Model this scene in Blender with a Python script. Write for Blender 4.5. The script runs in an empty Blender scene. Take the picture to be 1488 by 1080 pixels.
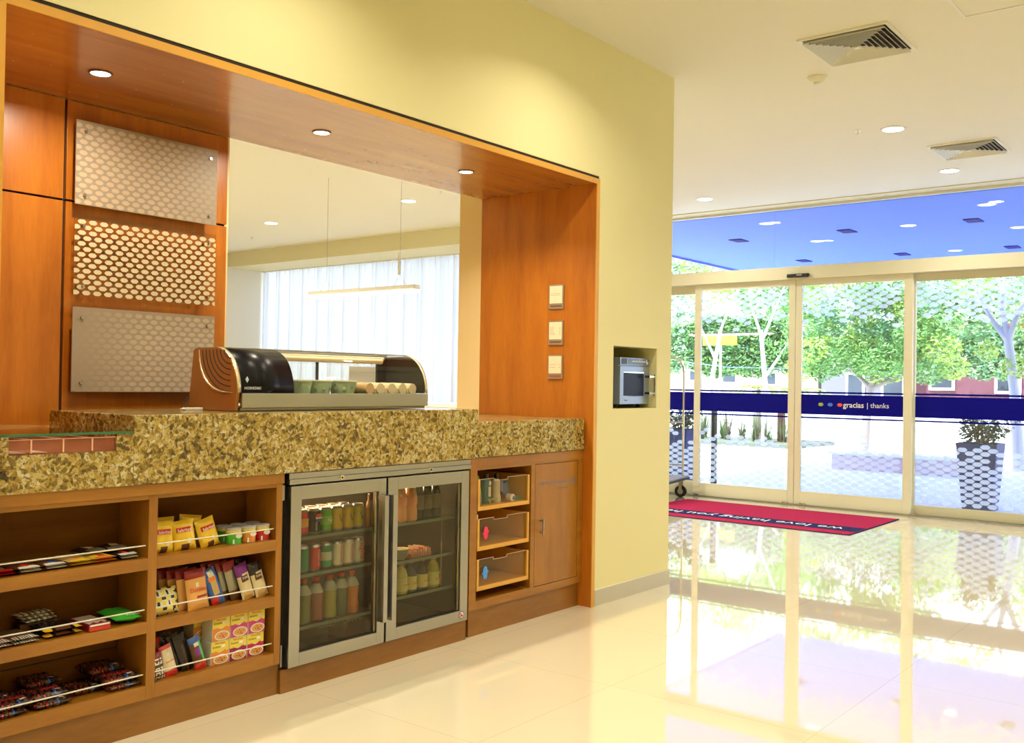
import bpy, math, random
from mathutils import Vector, Matrix, Euler
R_ = random.Random(7)
PI = math.pi
SC = bpy.context.scene
COL = SC.collection

# ------------------------------------------------------------------ camera
yaw, pitch, roll = .6709, .012, .0156
cy, sy, cp, sp = math.cos(yaw), math.sin(yaw), math.cos(pitch), math.sin(pitch)
Fv = Vector((cy*cp, sy*cp, sp)); R0 = Vector((sy, -cy, 0)); U0 = R0.cross(Fv)
Rv = math.cos(roll)*R0 + math.sin(roll)*U0
Uv = -math.sin(roll)*R0 + math.cos(roll)*U0
cam_data = bpy.data.cameras.new('camera')
cam_data.sensor_width = 36; cam_data.sensor_fit = 'HORIZONTAL'
cam_data.lens = 1421.7*36/1488
cam_data.clip_end = 300
cam = bpy.data.objects.new('camera', cam_data); COL.objects.link(cam)
m4 = Matrix((Rv, Uv, -Fv)).transposed().to_4x4(); m4.translation = Vector((0, -3.185, 1.3))
cam.matrix_world = m4
SC.camera = cam

# ------------------------------------------------------------------ world, sun, exposure
SC.view_settings.view_transform = 'Standard'
SC.view_settings.look = 'None'
SC.view_settings.gamma = 1
SC.view_settings.use_curve_mapping = False
SC.view_settings.exposure = 0.08
W = bpy.data.worlds.new('sky'); SC.world = W; W.use_nodes = True
bg = W.node_tree.nodes['Background']
bg.inputs[0].default_value = (0.80, 0.90, 1.0, 1); bg.inputs[1].default_value = 5.6
sun_d = bpy.data.lights.new('sun', 'SUN'); sun_d.energy = 12; sun_d.angle = .02; sun_d.color = (1, .97, .9)
sun = bpy.data.objects.new('sun', sun_d); COL.objects.link(sun)
sun.rotation_euler = Vector((.55, -.25, -1.0)).to_track_quat('-Z', 'Y').to_euler()
WARM = (1.0, .92, .73)
LOBBY_W, NICHE_W, ROOM_W = 13.5, 10, 95
SC.cycles.max_bounces = 12
SC.cycles.diffuse_bounces = 5
SC.cycles.glossy_bounces = 5
SC.cycles.transparent_max_bounces = 24
SC.cycles.sample_clamp_indirect = 3
SC.cycles.caustics_reflective = False
SC.cycles.caustics_refractive = False
SC.cycles.use_denoising = True

# ------------------------------------------------------------------ helpers
ORG = {}          # world origin of unrotated parents
def tag(o, label=None, cat=None, group=None, kind=None):
    if label: o['label'] = label
    if cat: o['category'] = cat
    if group: o['group'] = group
    if kind: o['kind'] = kind
    return o
def thing(name, label, cat, loc=(0, 0, 0), group=None, parent=None):
    o = bpy.data.objects.new(name, None); COL.objects.link(o)
    o.empty_display_size = .05
    o.location = loc; ORG[o.name] = Vector(loc)
    return tag(o, label, cat, group)
class MB:
    def __init__(s): s.v = []; s.f = []; s.m = []; s.s = []
    def add(s, vs, fs, mi=0, sm=False):
        n = len(s.v); s.v += [tuple(v) for v in vs]
        for i, f in enumerate(fs):
            s.f.append(tuple(n+k for k in f)); s.m.append(mi[i] if isinstance(mi, (list, tuple)) else mi); s.s.append(sm)
        return s
    def box(s, x0, x1, y0, y1, z0, z1, mi=0):
        x0, x1 = min(x0, x1), max(x0, x1); y0, y1 = min(y0, y1), max(y0, y1); z0, z1 = min(z0, z1), max(z0, z1)
        return s.add([(x0,y0,z0),(x1,y0,z0),(x1,y1,z0),(x0,y1,z0),(x0,y0,z1),(x1,y0,z1),(x1,y1,z1),(x0,y1,z1)],
              [(0,3,2,1),(4,5,6,7),(0,1,5,4),(1,2,6,5),(2,3,7,6),(3,0,4,7)], mi)
    def quad(s, a, b, c, d, mi=0): return s.add([a, b, c, d], [(0,1,2,3)], mi)
    def prism(s, pts, ax, a, b, mi=0, sm=False, caps=True, cap_mi=None):
        # pts: polygon in the other two axes, extruded along ax from a to b
        def P(p, t):
            return (t, p[0], p[1]) if ax == 'X' else (p[0], t, p[1]) if ax == 'Y' else (p[0], p[1], t)
        n = len(pts); vs = [P(p, a) for p in pts] + [P(p, b) for p in pts]
        s.add(vs, [(i, (i+1) % n, n+(i+1) % n, n+i) for i in range(n)], mi, sm)
        if caps: s.add(vs, [tuple(range(n))[::-1], tuple(range(n, 2*n))], mi if cap_mi is None else cap_mi)
        return s
    def cyl(s, p, q, r0, r1=None, n=16, mi=0, caps=True, sm=True):
        r1 = r0 if r1 is None else r1
        p, q = Vector(p), Vector(q); d = (q-p).normalized()
        u = d.orthogonal().normalized(); w = d.cross(u)
        vs = []
        for c, r in ((p, r0), (q, r1)):
            vs += [c + r*(math.cos(2*PI*i/n)*u + math.sin(2*PI*i/n)*w) for i in range(n)]
        s.add(vs, [(i, (i+1) % n, n+(i+1) % n, n+i) for i in range(n)], mi, sm)
        if caps: s.add(vs, [tuple(range(n))[::-1], tuple(range(n, 2*n))], mi)
        return s
    def lathe(s, prof, c=(0, 0, 0), n=20, mi=0, sm=True, seg_mi=None):
        vs = []; c = Vector(c)
        for r, z in prof:
            vs += [c + Vector((r*math.cos(2*PI*i/n), r*math.sin(2*PI*i/n), z)) for i in range(n)]
        for k in range(len(prof)-1):
            mm = seg_mi[k] if seg_mi else mi
            s.add(vs[k*n:(k+2)*n], [(i, (i+1) % n, n+(i+1) % n, n+i) for i in range(n)], mm, sm)
        if prof[0][0] > 1e-6: s.add(vs[:n], [tuple(range(n))[::-1]], seg_mi[0] if seg_mi else mi)
        if prof[-1][0] > 1e-6: s.add(vs[-n:], [tuple(range(n))], seg_mi[-1] if seg_mi else mi)
        return s
    def tube(s, pts, r, n=8, mi=0):
        pts = [Vector(p) for p in pts]; rings = []; u = None
        for i, p in enumerate(pts):
            d = (pts[min(i+1, len(pts)-1)] - pts[max(i-1, 0)]).normalized()
            u = d.orthogonal().normalized() if u is None else (u - d*u.dot(d)).normalized()
            w = d.cross(u); rr = r[i] if isinstance(r, (list, tuple)) else r
            rings.append([p + rr*(math.cos(2*PI*k/n)*u + math.sin(2*PI*k/n)*w) for k in range(n)])
        vs = [v for rg in rings for v in rg]
        fs = [(a*n+k, a*n+(k+1) % n, (a+1)*n+(k+1) % n, (a+1)*n+k) for a in range(len(pts)-1) for k in range(n)]
        s.add(vs, fs, mi, True)
        s.add(rings[0], [tuple(range(n))[::-1]], mi); s.add(rings[-1], [tuple(range(n))], mi)
        return s
    def ball(s, c, rx, ry=None, rz=None, n=14, mi=0):
        ry = ry or rx; rz = rz or rx; vs = []; m = n//2
        for j in range(m+1):
            t = PI*j/m
            vs += [(c[0]+rx*math.sin(t)*math.cos(2*PI*i/n), c[1]+ry*math.sin(t)*math.sin(2*PI*i/n), c[2]-rz*math.cos(t)) for i in range(n)]
        return s.add(vs, [(j*n+i, j*n+(i+1) % n, (j+1)*n+(i+1) % n, (j+1)*n+i) for j in range(m) for i in range(n)], mi, True)
    def build(s, name, mats, parent=None, origin=None, bevel=0, seg=2):
        if parent is not None: o0 = ORG.get(parent.name, Vector())
        else: o0 = Vector(origin) if origin is not None else Vector()
        me = bpy.data.meshes.new(name)
        me.from_pydata([tuple(Vector(v)-o0) for v in s.v], [], s.f)
        if not isinstance(mats, (list, tuple)): mats = [mats]
        for m in mats: me.materials.append(m)
        me.polygons.foreach_set('material_index', s.m)
        me.polygons.foreach_set('use_smooth', s.s)
        me.validate(); me.update()
        o = bpy.data.objects.new(name, me); COL.objects.link(o)
        if parent is not None: o.parent = parent; ORG[o.name] = o0
        else: o.location = o0; ORG[o.name] = o0
        if bevel:
            b = o.modifiers.new('edge', 'BEVEL'); b.width = bevel; b.segments = seg; b.limit_method = 'ANGLE'; b.angle_limit = .7
        return o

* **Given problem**
Quote, exactly and only, the lines from the first line of the data above through the line containing "SC.camera = cam". The pictures do not belong in it.

* **Reply**
Model this scene in Blender with a Python script. Write for Blender 4.5. The script runs in an empty Blender scene. Take the picture to be 1488 by 1080 pixels.
import bpy, math, random
from mathutils import Vector, Matrix, Euler
R_ = random.Random(7)
PI = math.pi
SC = bpy.context.scene
COL = SC.collection

# ------------------------------------------------------------------ camera
yaw, pitch, roll = .6709, .012, .0156
cy, sy, cp, sp = math.cos(yaw), math.sin(yaw), math.cos(pitch), math.sin(pitch)
Fv = Vector((cy*cp, sy*cp, sp)); R0 = Vector((sy, -cy, 0)); U0 = R0.cross(Fv)
Rv = math.cos(roll)*R0 + math.sin(roll)*U0
Uv = -math.sin(roll)*R0 + math.cos(roll)*U0
cam_data = bpy.data.cameras.new('camera')
cam_data.sensor_width = 36; cam_data.sensor_fit = 'HORIZONTAL'
cam_data.lens = 1421.7*36/1488
cam_data.clip_end = 300
cam = bpy.data.objects.new('camera', cam_data); COL.objects.link(cam)
m4 = Matrix((Rv, Uv, -Fv)).transposed().to_4x4(); m4.translation = Vector((0, -3.185, 1.3))
cam.matrix_world = m4
SC.camera = cam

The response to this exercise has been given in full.